→ WORK TO BE COMPLETED:
Set down exactly the lines of the listing below, please, beginning with the first and ending with the line that holds "C = bpy.context.scene.collection".

→ GIVEN MATERIAL:
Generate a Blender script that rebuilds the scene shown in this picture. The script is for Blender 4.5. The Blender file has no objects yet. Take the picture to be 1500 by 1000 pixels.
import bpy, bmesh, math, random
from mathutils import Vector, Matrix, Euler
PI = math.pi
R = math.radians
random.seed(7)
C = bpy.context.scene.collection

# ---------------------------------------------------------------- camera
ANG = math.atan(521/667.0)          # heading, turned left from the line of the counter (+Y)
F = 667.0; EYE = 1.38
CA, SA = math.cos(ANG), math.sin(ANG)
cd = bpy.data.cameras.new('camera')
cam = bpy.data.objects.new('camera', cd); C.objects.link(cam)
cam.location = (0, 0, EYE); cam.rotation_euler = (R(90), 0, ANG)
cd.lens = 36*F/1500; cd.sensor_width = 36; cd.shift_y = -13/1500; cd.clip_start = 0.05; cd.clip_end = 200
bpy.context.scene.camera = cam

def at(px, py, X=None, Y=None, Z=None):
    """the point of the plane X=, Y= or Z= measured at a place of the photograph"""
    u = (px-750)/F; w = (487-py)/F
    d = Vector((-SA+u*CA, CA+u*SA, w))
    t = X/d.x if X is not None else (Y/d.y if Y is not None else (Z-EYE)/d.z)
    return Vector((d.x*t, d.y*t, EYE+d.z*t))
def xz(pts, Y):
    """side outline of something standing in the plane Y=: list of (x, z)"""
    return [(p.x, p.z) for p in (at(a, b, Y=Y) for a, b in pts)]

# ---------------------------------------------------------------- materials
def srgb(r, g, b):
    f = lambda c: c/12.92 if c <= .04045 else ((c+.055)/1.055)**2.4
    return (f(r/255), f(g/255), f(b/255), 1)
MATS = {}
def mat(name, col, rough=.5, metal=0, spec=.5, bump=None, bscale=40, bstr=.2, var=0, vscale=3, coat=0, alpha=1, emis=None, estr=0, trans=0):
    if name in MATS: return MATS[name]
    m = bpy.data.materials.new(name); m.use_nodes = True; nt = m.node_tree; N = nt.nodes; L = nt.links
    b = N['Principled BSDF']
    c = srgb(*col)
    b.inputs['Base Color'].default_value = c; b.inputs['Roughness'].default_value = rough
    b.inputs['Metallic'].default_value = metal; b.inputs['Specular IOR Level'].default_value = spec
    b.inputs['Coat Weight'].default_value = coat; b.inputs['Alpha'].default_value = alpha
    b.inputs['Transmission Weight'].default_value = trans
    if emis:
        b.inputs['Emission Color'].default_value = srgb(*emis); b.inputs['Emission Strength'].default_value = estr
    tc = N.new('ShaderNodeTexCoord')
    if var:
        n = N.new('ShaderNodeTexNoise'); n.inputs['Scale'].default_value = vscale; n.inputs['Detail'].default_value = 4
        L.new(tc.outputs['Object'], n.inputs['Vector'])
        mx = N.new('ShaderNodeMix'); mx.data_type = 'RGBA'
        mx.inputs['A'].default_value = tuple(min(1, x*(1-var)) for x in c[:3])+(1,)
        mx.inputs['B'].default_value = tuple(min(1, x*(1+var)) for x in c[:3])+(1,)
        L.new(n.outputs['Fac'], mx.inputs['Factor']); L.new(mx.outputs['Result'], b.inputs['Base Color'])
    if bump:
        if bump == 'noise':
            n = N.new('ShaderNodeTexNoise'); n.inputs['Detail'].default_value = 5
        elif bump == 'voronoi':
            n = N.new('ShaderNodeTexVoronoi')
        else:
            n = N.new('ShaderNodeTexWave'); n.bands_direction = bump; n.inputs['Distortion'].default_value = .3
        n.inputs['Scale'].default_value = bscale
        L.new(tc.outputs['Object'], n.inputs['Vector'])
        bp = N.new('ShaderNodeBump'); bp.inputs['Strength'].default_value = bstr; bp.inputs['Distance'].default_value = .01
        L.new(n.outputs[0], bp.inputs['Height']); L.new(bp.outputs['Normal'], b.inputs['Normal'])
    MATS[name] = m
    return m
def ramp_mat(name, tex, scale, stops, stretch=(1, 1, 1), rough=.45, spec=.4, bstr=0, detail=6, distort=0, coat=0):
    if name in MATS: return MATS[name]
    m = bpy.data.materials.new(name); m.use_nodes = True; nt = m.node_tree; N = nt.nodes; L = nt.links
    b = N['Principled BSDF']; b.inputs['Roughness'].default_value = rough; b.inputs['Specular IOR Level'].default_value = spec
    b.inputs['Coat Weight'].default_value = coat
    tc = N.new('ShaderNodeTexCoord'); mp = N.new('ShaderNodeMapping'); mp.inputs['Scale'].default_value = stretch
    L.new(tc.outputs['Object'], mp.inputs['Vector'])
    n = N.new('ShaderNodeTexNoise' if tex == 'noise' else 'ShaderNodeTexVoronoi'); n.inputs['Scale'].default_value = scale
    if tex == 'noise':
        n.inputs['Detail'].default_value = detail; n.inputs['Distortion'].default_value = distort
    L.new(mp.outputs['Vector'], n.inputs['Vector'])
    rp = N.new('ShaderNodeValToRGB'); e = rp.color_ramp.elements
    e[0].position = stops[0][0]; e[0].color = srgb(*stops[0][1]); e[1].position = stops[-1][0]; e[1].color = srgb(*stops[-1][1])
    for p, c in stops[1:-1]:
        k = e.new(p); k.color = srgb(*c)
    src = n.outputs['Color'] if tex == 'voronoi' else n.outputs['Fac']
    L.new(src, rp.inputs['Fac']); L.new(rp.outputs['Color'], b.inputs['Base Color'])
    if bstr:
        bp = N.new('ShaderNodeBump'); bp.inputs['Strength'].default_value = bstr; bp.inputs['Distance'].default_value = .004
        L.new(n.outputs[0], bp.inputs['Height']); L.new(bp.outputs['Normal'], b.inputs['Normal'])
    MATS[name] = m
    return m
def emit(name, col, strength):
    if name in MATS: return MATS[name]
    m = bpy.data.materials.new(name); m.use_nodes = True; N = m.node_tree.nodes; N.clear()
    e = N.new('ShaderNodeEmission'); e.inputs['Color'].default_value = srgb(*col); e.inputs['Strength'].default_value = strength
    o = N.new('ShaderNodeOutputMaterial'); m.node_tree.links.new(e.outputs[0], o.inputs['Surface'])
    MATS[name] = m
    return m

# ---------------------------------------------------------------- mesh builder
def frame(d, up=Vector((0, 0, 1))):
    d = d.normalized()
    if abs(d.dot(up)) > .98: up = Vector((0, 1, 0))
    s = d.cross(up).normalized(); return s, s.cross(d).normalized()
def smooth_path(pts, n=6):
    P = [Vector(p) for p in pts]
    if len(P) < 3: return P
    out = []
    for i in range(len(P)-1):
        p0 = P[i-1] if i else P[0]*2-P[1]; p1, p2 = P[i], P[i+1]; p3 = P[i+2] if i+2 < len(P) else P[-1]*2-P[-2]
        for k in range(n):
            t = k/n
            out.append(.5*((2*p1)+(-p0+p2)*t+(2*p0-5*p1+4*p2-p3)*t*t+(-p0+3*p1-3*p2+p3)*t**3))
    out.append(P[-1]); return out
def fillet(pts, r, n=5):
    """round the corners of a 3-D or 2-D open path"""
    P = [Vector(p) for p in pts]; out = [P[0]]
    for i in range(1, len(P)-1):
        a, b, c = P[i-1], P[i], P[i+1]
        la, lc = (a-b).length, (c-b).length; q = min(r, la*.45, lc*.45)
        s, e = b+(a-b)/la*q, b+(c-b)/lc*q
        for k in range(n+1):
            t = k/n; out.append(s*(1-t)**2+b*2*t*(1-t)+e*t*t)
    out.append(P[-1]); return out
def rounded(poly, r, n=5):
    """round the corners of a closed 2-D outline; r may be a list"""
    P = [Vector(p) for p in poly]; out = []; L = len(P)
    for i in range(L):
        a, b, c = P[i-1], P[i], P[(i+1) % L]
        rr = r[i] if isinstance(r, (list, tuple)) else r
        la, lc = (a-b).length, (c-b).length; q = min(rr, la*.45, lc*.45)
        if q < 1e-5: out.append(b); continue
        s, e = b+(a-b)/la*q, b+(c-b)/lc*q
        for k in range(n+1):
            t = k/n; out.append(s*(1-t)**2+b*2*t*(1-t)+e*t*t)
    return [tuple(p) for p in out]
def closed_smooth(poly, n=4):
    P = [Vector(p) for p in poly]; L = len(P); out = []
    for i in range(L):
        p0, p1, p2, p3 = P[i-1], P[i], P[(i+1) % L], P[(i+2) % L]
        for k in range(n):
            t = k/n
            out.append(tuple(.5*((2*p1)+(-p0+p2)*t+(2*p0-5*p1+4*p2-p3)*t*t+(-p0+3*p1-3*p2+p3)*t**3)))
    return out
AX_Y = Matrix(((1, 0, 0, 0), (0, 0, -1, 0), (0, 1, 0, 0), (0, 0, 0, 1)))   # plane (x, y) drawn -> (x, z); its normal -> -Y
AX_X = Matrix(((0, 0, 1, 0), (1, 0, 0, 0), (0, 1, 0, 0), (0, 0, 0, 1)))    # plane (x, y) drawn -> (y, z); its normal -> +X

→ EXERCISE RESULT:
Generate a Blender script that rebuilds the scene shown in this picture. The script is for Blender 4.5. The Blender file has no objects yet. Take the picture to be 1500 by 1000 pixels.
import bpy, bmesh, math, random
from mathutils import Vector, Matrix, Euler
PI = math.pi
R = math.radians
random.seed(7)
C = bpy.context.scene.collection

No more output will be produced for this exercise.